Undergraduate

Why Study Chinese?

China is the world’s second largest economy, and one of every five people in the world speaks the Chinese language. As China has become a big player in the world economy, Chinese language skills are in demand like never before.

Students who become proficient in Chinese language can expect to hold an advantage in many job markets. According to Bloomberg, Mandarin Chinese is the most useful business language after English. While this may come as no surprise, many do not realize that China’s economic rise has also brought about new challenges and expectations for other forms of modernization. China will soon require diverse expertise to help create and implement new sociopolitical, environmental, and infrastructure systems.

The Chinese major at UW-Milwaukee is a growing program designed to meet the job demands of a globalized world. Graduates with a fluency in Chinese find jobs in government, teaching, social services, healthcare, business and other industries that do business overseas or domestically with partners or customers that speak Chinese.

Chinese Language can Complement Virtually Any Course of Study


Architecture

China, where high-rises are sometimes built in a matter of weeks, features a unique blend of old and new architectural styles.

Business

China is known as “the world’s factory,” but also boasts growing domestic market fueled by middle class growth.


Communication and Journalism

Ancient, yet modern, homogenous, yet diverse, predominantly urban, yet traditionally rural, nominally socialist, yet economically capitalist, Chinese society is an enigma with interesting stories at every turn.


Education

Many young educators gain unique cultural classroom experience by teaching English in China.

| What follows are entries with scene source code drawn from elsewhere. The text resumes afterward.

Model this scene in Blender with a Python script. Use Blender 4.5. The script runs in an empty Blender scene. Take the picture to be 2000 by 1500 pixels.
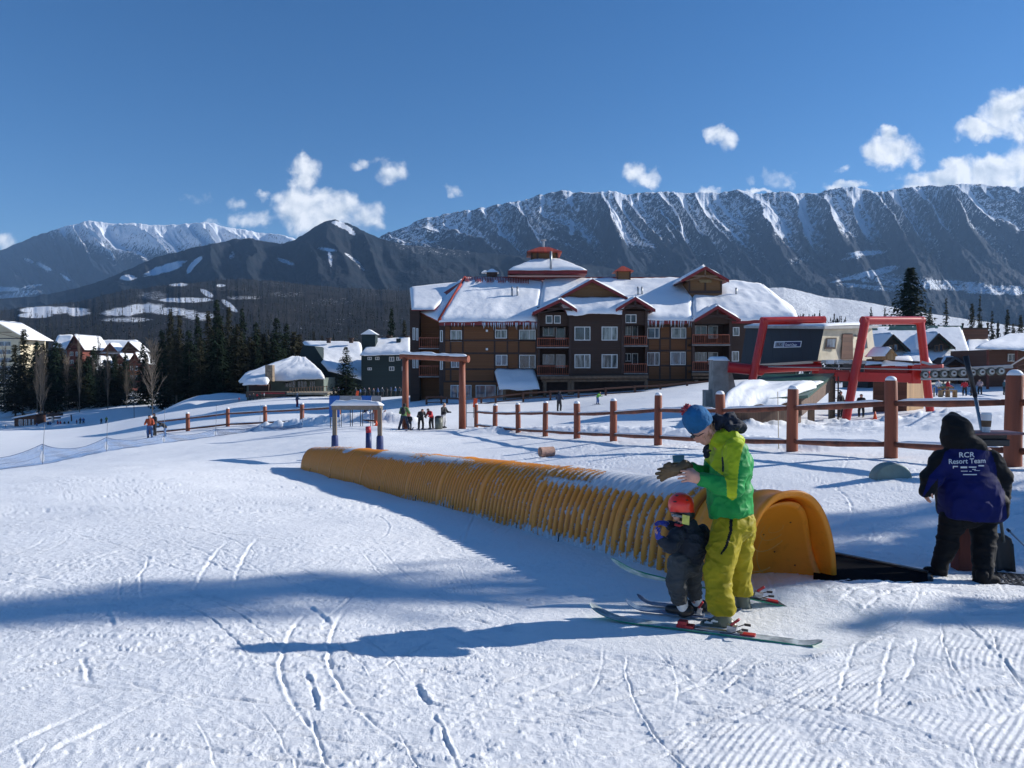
import bpy, bmesh, math, random
import numpy as np
from mathutils import Vector, Matrix
from mathutils.bvhtree import BVHTree
random.seed(7)
SC = bpy.context.scene
COL = SC.collection
R = math.radians
# ---------------------------------------------------------------- camera
F, YH = 1460.0, 720.0
PITCH = math.atan((750 - YH) / F)
cam = bpy.data.cameras.new("camera"); camo = bpy.data.objects.new("camera", cam); COL.objects.link(camo)
cam.sensor_width = 36; cam.lens = F * 36 / 2000
cam.clip_start = 0.05; cam.clip_end = 40000
camo.location = (0, 0, 0); camo.rotation_euler = (R(90) - PITCH, 0, 0)
SC.camera = camo
# ---------------------------------------------------------------- light
SUN_AZ = 15.0      # degrees beyond +X towards +Y
SUN_EL = 25.5
SKY_STRENGTH = 0.084
SUN_STRENGTH = 5.0
EXPOSURE = 0.38
SC.view_settings.view_transform = 'Standard'; SC.view_settings.look = 'None'
SC.view_settings.exposure = EXPOSURE; SC.view_settings.gamma = 1
SC.cycles.max_bounces = 6; SC.cycles.diffuse_bounces = 3; SC.cycles.glossy_bounces = 2
SC.cycles.transparent_max_bounces = 12; SC.cycles.volume_bounces = 1
SC.cycles.use_denoising = True
sd = Vector((math.cos(R(SUN_AZ)) * math.cos(R(SUN_EL)), math.sin(R(SUN_AZ)) * math.cos(R(SUN_EL)), math.sin(R(SUN_EL))))
sl = bpy.data.lights.new("sun", 'SUN'); slo = bpy.data.objects.new("sun", sl); COL.objects.link(slo)
sl.energy = SUN_STRENGTH; sl.angle = R(0.55); sl.color = (1.0, 0.955, 0.89)
slo.rotation_euler = sd.to_track_quat('Z', 'Y').to_euler()
world = bpy.data.worlds.new("World"); SC.world = world; world.use_nodes = True

class NT:
    """tiny node-tree helper"""
    def __init__(s, nt): s.nt = nt; s.N = nt.nodes; s.L = nt.links
    def n(s, t, ins=None, **kw):
        nd = s.N.new(t)
        for k, v in kw.items(): setattr(nd, k, v)
        for k, v in (ins or {}).items():
            if isinstance(v, bpy.types.NodeSocket): s.L.new(v, nd.inputs[k])
            else: nd.inputs[k].default_value = v
        return nd
    def m(s, op, a, b=0.0, c=None, clamp=False):
        ins = {0: a, 1: b}
        if c is not None: ins[2] = c
        return s.n('ShaderNodeMath', ins, operation=op, use_clamp=clamp).outputs[0]
    def ramp(s, f, stops, interp='LINEAR'):
        nd = s.n('ShaderNodeValToRGB', {0: f}); cr = nd.color_ramp; cr.interpolation = interp
        while len(cr.elements) < len(stops): cr.elements.new(0.5)
        for e, (p, c) in zip(cr.elements, stops):
            e.position = p; e.color = (c[0], c[1], c[2], 1) if isinstance(c, tuple) else (c, c, c, 1)
        return nd.outputs[0]
    def mix(s, f, a, b, blend='MIX'):
        nd = s.n('ShaderNodeMix', data_type='RGBA', blend_type=blend)
        for sock, v in ((nd.inputs[0], f), (nd.inputs[6], a), (nd.inputs[7], b)):
            if isinstance(v, bpy.types.NodeSocket): s.L.new(v, sock)
            else: sock.default_value = v if not isinstance(v, tuple) or len(v) == 4 else (*v, 1)
        return nd.outputs[2]
    def noise(s, vec, scale, detail=4, rough=0.5, dist=0.0):
        return s.n('ShaderNodeTexNoise', {'Vector': vec, 'Scale': scale, 'Detail': detail, 'Roughness': rough, 'Distortion': dist}).outputs[0]

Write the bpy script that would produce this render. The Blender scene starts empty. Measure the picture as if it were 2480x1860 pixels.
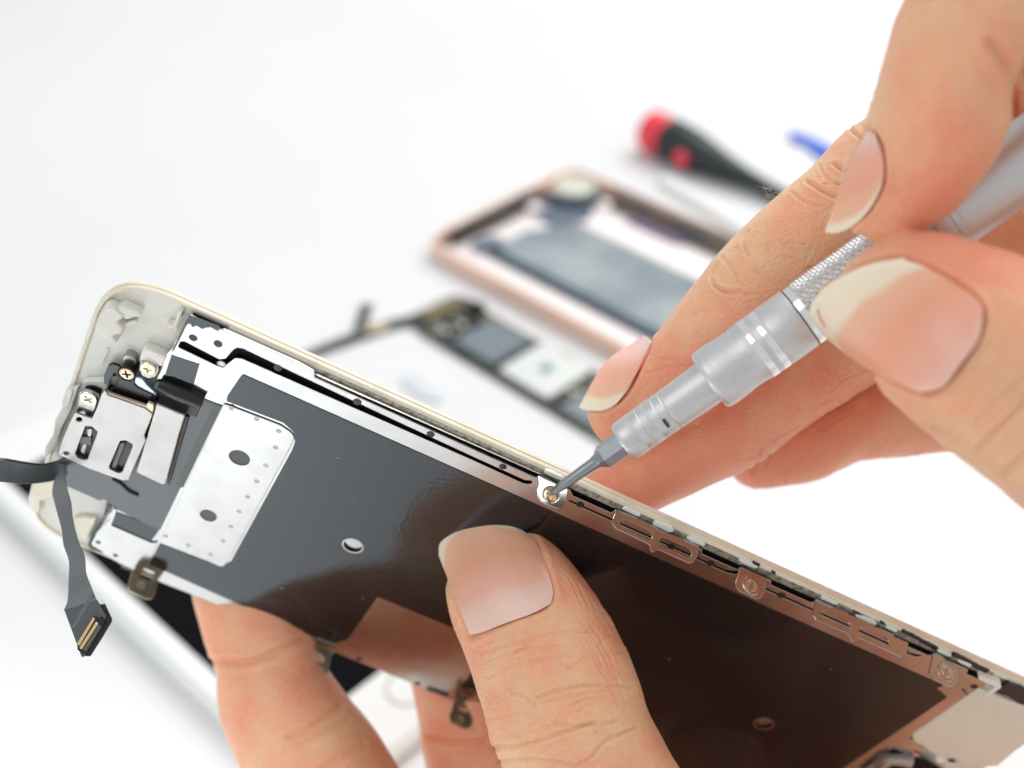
import bpy, bmesh, math, random
import numpy as np
from mathutils import Vector, Matrix
from mathutils.bvhtree import BVHTree
random.seed(7); rng = np.random.default_rng(7)
SC = bpy.context.scene
COL = SC.collection
# ------------------------------------------------------------------ camera
F, CX, CY = 2975.0, 1240.0, 930.0            # focal length and centre in photograph pixels
PITCH = math.radians(37.5); H = 245.0        # camera height over the table, mm
sp, cp = math.sin(PITCH), math.cos(PITCH)
R = np.array([[1, 0, 0], [0, -sp, cp], [0, -cp, -sp]])     # camera axes (right, down, forward) -> world
CAMLOC = np.array([0, 0, H])
cam = bpy.data.cameras.new('camera'); camo = bpy.data.objects.new('camera', cam); COL.objects.link(camo)
camo.location = CAMLOC * .001
camo.rotation_euler = (math.pi / 2 - PITCH, 0, 0)
cam.sensor_width = 36; cam.lens = F / 2480 * 36
cam.clip_start = .01; cam.clip_end = 20
cam.dof.use_dof = True; cam.dof.focus_distance = .174; cam.dof.aperture_fstop = 11.5
SC.camera = camo
# ------------------------------------------------------------------ light
W = bpy.data.worlds.new('World'); SC.world = W; W.use_nodes = True
bg = W.node_tree.nodes['Background']; bg.inputs[0].default_value = (.965, .98, 1, 1); bg.inputs[1].default_value = .6
def area(name, loc, target, size, power, col=(1, 1, 1)):
    l = bpy.data.lights.new(name, 'AREA'); l.shape = 'RECTANGLE'; l.size, l.size_y = size; l.energy = power; l.color = col
    o = bpy.data.objects.new(name, l); COL.objects.link(o); o.location = loc
    o.rotation_euler = (Vector(target) - Vector(loc)).to_track_quat('-Z', 'Y').to_euler(); return o
area('softbox', (.55, .85, .95), (.02, .25, .05), (.8, .8), 10.2, (1, .985, .96))
area('softbox', (-.6, -.15, .8), (0, .1, .05), (.6, .6), 1.3, (.98, .99, 1))
fl = area('table_fill', (-.17, -.04, .46), (-.16, .0, 0), (.14, .14), .33, (.92, .97, 1)); fl.data.spread = math.radians(42)  # added fill out of view, brightens the tabletop that the graphite sheet reflects
SC.view_settings.view_transform = 'Standard'; SC.view_settings.look = 'None'
SC.view_settings.exposure = .15; SC.view_settings.gamma = 1; SC.view_settings.use_curve_mapping = False
SC.render.engine = 'CYCLES'
SC.cycles.max_bounces = 8; SC.cycles.use_denoising = True
# ------------------------------------------------------------------ geometry helpers (all modelling is in mm)
def N(v): v = np.asarray(v, float); return v / np.linalg.norm(v)
def c2w(P): return CAMLOC + np.asarray(P, float) @ R.T          # camera mm -> world mm
def w2c(P): return (np.asarray(P, float) - CAMLOC) @ R
def px(x, y, z): return np.array([(x - CX) / F * z, (y - CY) / F * z, z])
class Fr:
    "a plane in space: 2-D drawings are laid on it and raised along ez"
    def __init__(s, o, ex, ey): s.o = np.asarray(o, float); s.ex = N(ex); e = np.asarray(ey, float); s.ey = N(e - s.ex * e.dot(s.ex)); s.ez = np.cross(s.ex, s.ey)
    def to(s, P): P = np.asarray(P, float); return s.o + P[:, :1] * s.ex + P[:, 1:2] * s.ey + P[:, 2:3] * s.ez
    def hit(s, x, y, h=0.):
        d = np.array([(x - CX) / F, (y - CY) / F, 1.]); t = (s.o.dot(s.ez) + h) / d.dot(s.ez)
        q = d * t - s.o; return (float(q.dot(s.ex)), float(q.dot(s.ey)))
    def tr(s, pts, h=0., z=None):
        if z: ox, oy, k = ZM[z]; pts = [(ox + a / k, oy + b / k) for a, b in pts]
        return [s.hit(a, b, h) for a, b in pts]
ZM = dict(A=(0,660,3.16),B=(0,1080,3.16),C=(480,780,3.16),D=(1180,1080,3.16),E=(1780,1335,3.16),G=(600,1300,2.963),H=(400,1400,2.765),
          I=(30,680,6.32),J=(30,900,5.267),K=(2080,1560,5.53),M=(1300,1150,5.267),Nn=(1700,1330,5.267),S=(1780,500,2.211),U=(1000,200,2.257))
# the display assembly's plane
_u = N([13191., 6140., F]); _v = np.array([-2021., 2901., F]); _v = N(_v - _u * _u.dot(_v))
PF = Fr(px(1335, 1190, 175.), _u, -_v)
TB = Fr(w2c([0, 0, 0]), R.T @ np.array([1., 0, 0]), R.T @ np.array([0, 1., 0]))      # the table
def uv(*p): return [(a, -b) for a, b in p]
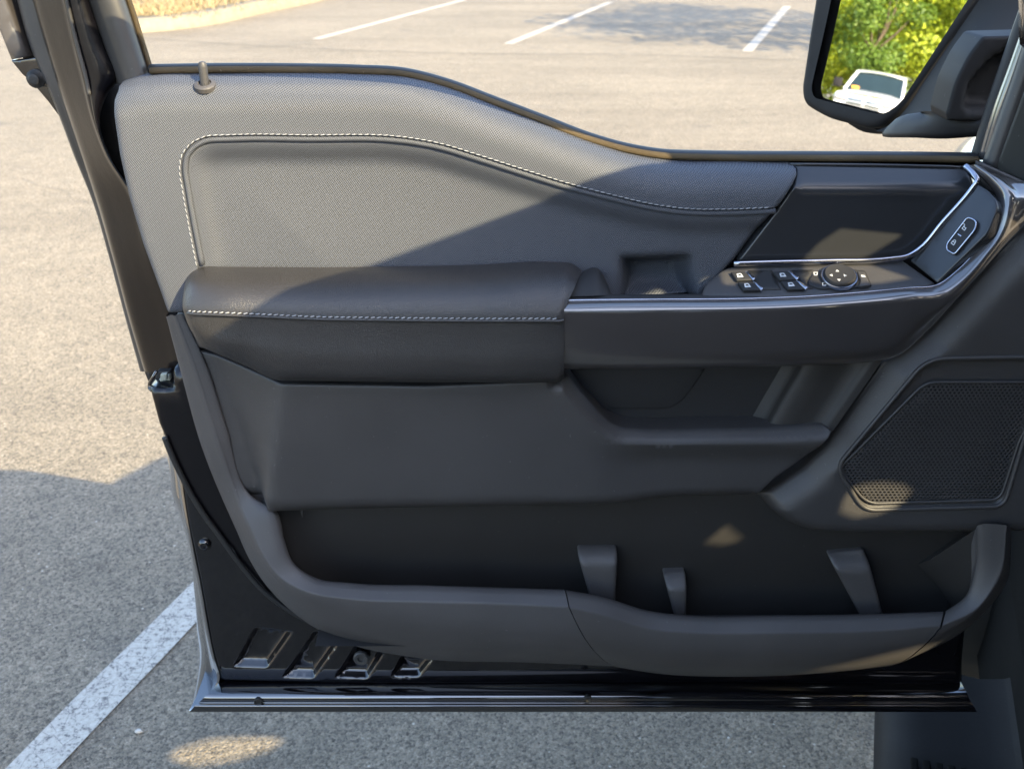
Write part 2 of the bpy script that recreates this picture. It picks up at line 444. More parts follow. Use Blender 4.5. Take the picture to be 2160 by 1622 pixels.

Some positions pay quite well. Meanwhile, the number of Chinese language programs Stateside has exploded in recent years.


Engineering

Often times, China attempts to solve its water shortage, population, and transportation issues with massive engineering projects.


Environmental Studies

China’s rapid rise has exacerbated preexisting air pollution, water pollution, and water shortage crises. However, despite being the world’s largest polluter, China is also the world’s leading in green technology.


Health Care

China’s health care system is in need of modernization in terms of equipment, expertise, and policy. China’s One Child Policy has resulted in a rapidly ageing society that will soon tax China’s health care and social welfare systems.


History

China has a rich and unbroken history with written records dating back 4,000 years.


Law

For many years, the fight against corruption in China’s legal system has been a work in progress. Recent reforms, however, are viewed as a significant step towards the “rule of law.”


Philosophy and Religion

From the philosophical beginnings of Daoism, Confucianism, and Buddhism to the more recent emergence of Christian and Muslim communities, China’s religious traditions are rich. Modern politics have influenced each tradition in very interesting ways.


Political Science

From the fall of the Qing Dynasty and the rise of Nationalism to the Chairman Mao era and eventual economic reform, few nations have undergone as much political change in the last century as China. Are there further reforms in China’s near future?


Translation and Interpretation

Organizations from all of the above fields need Chinese language experts to help bridge the language and culture gap.